The San Ramon Valley Unified School District’s current menus include chocolate milk.

Oliver feels chocolate milk is emblematic of a mindset that kids will not make healthy food choices for themselves unless the foods are masked by something more desirable, like chocolate, breading, or large amounts of cheese and dressings.

Alexandra Le Ny of San Ramon agrees with Oliver’s assessment, and says, “ I think removing flavored milk is a fabulous move towards having (children) eat a healthier diet.”

She would even push further to remove dairy altogether, because of concerns about hormone and antibiotic contamination in the nation’s milk supply.

Not all parents are on board with the idea that getting rid of chocolate milk will make kids healthier.

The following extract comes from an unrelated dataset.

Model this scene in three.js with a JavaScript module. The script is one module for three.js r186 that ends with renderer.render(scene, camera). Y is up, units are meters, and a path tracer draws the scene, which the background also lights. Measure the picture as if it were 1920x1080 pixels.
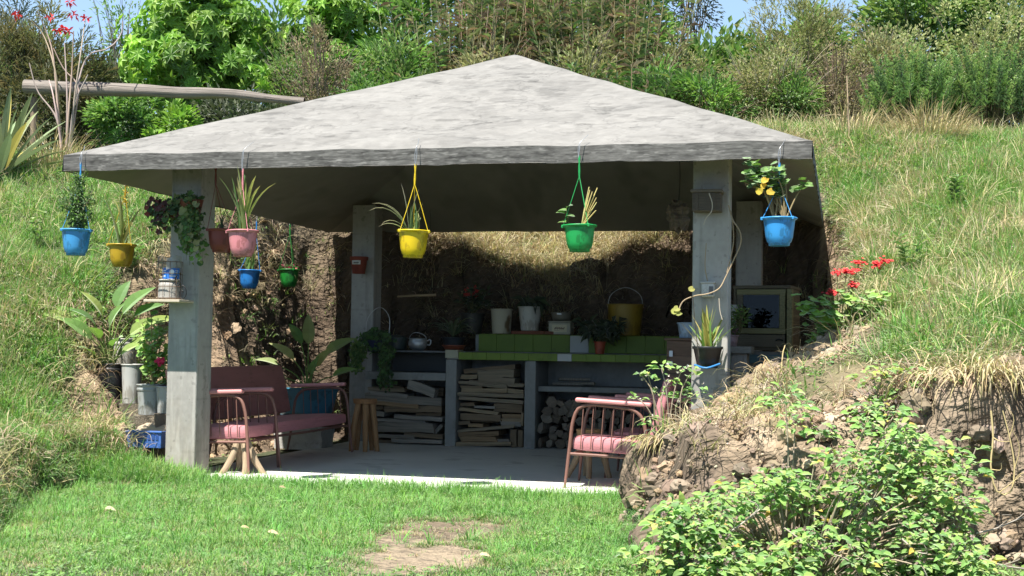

Jen Singer, the founder and editor of Mommasaid.net recently wrote an op-ed piece in the Wall Street Journal that countered Oliver's viewpoint with the assertion that removing chocolate milk will actually result in poorer nutrition, because kids will drink less milk, period, and miss out on the nutritional benefit altogether.

Singer gives the example of her own sons, one of whom she says makes healthy food choices for himself, and always has, because he prefers foods that are regarded as healthier. The other son, she says, would live on a steady diet of ‘junk’ food if she allowed him, and she fears he would not even get the benefits of milk if it were not flavored.

Additionally, parents with pickier eaters are routinely counseled to ‘hide’ good foods in more appetizing choices, such as vegetable purees in chicken nuggets and macaroni and cheese, and vegetables paired with dips, or masked by smoothies.

Is hiding food in more palatable, but perhaps less nutritionally sound choices really any different that chocolate milk?

Does our local school menu choices concern you? Do you think chocolate milk should be on the menu?